**Provided data:**
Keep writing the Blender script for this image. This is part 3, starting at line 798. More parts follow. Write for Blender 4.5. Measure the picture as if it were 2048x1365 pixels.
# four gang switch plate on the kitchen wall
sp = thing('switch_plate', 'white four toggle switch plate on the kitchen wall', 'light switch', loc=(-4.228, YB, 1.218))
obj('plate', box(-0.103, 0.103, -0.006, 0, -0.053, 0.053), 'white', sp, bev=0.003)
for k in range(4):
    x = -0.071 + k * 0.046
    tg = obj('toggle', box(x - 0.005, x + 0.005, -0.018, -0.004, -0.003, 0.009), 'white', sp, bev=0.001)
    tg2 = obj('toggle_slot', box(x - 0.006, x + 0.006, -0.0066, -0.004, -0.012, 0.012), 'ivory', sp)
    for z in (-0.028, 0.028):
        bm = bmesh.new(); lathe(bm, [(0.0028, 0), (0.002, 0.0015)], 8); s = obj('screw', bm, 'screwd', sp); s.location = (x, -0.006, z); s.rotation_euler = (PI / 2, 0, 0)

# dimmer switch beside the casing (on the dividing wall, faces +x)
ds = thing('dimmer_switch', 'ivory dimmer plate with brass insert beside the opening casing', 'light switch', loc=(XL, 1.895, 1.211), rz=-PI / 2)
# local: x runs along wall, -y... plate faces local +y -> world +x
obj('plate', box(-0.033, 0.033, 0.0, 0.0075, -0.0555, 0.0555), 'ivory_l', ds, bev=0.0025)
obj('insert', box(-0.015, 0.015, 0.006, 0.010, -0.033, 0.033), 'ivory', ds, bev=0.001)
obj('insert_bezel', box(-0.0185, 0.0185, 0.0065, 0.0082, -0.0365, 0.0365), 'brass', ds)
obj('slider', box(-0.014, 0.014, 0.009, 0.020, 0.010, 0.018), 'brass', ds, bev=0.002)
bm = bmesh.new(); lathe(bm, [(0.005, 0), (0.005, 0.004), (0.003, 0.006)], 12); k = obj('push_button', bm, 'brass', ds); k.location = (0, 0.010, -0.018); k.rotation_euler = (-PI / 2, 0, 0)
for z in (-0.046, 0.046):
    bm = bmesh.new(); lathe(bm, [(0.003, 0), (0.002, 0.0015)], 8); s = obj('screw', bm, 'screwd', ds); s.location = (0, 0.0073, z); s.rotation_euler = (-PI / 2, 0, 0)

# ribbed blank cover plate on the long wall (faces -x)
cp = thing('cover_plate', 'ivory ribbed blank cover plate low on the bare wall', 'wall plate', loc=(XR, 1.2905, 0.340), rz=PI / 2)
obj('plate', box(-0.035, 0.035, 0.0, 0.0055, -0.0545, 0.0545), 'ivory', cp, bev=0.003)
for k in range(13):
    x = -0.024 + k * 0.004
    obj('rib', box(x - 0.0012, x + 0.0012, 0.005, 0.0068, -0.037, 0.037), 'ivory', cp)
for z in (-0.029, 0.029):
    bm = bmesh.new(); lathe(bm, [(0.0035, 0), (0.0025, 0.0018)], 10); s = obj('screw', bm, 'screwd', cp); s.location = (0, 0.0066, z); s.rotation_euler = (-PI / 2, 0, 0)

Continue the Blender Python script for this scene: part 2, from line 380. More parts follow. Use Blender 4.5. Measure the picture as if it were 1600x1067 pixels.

**What to do:** Write out the data again, exactly and in full.

**Solution below:**
Keep writing the Blender script for this image. This is part 3, starting at line 798. More parts follow. Write for Blender 4.5. Measure the picture as if it were 2048x1365 pixels.
# four gang switch plate on the kitchen wall
sp = thing('switch_plate', 'white four toggle switch plate on the kitchen wall', 'light switch', loc=(-4.228, YB, 1.218))
obj('plate', box(-0.103, 0.103, -0.006, 0, -0.053, 0.053), 'white', sp, bev=0.003)
for k in range(4):
    x = -0.071 + k * 0.046
    tg = obj('toggle', box(x - 0.005, x + 0.005, -0.018, -0.004, -0.003, 0.009), 'white', sp, bev=0.001)
    tg2 = obj('toggle_slot', box(x - 0.006, x + 0.006, -0.0066, -0.004, -0.012, 0.012), 'ivory', sp)
    for z in (-0.028, 0.028):
        bm = bmesh.new(); lathe(bm, [(0.0028, 0), (0.002, 0.0015)], 8); s = obj('screw', bm, 'screwd', sp); s.location = (x, -0.006, z); s.rotation_euler = (PI / 2, 0, 0)

# dimmer switch beside the casing (on the dividing wall, faces +x)
ds = thing('dimmer_switch', 'ivory dimmer plate with brass insert beside the opening casing', 'light switch', loc=(XL, 1.895, 1.211), rz=-PI / 2)
# local: x runs along wall, -y... plate faces local +y -> world +x
obj('plate', box(-0.033, 0.033, 0.0, 0.0075, -0.0555, 0.0555), 'ivory_l', ds, bev=0.0025)
obj('insert', box(-0.015, 0.015, 0.006, 0.010, -0.033, 0.033), 'ivory', ds, bev=0.001)
obj('insert_bezel', box(-0.0185, 0.0185, 0.0065, 0.0082, -0.0365, 0.0365), 'brass', ds)
obj('slider', box(-0.014, 0.014, 0.009, 0.020, 0.010, 0.018), 'brass', ds, bev=0.002)
bm = bmesh.new(); lathe(bm, [(0.005, 0), (0.005, 0.004), (0.003, 0.006)], 12); k = obj('push_button', bm, 'brass', ds); k.location = (0, 0.010, -0.018); k.rotation_euler = (-PI / 2, 0, 0)
for z in (-0.046, 0.046):
    bm = bmesh.new(); lathe(bm, [(0.003, 0), (0.002, 0.0015)], 8); s = obj('screw', bm, 'screwd', ds); s.location = (0, 0.0073, z); s.rotation_euler = (-PI / 2, 0, 0)

# ribbed blank cover plate on the long wall (faces -x)
cp = thing('cover_plate', 'ivory ribbed blank cover plate low on the bare wall', 'wall plate', loc=(XR, 1.2905, 0.340), rz=PI / 2)
obj('plate', box(-0.035, 0.035, 0.0, 0.0055, -0.0545, 0.0545), 'ivory', cp, bev=0.003)
for k in range(13):
    x = -0.024 + k * 0.004
    obj('rib', box(x - 0.0012, x + 0.0012, 0.005, 0.0068, -0.037, 0.037), 'ivory', cp)
for z in (-0.029, 0.029):
    bm = bmesh.new(); lathe(bm, [(0.0035, 0), (0.0025, 0.0018)], 10); s = obj('screw', bm, 'screwd', cp); s.location = (0, 0.0066, z); s.rotation_euler = (-PI / 2, 0, 0)

Continue the Blender Python script for this scene: part 2, from line 380. More parts follow. Use Blender 4.5. Measure the picture as if it were 1600x1067 pixels.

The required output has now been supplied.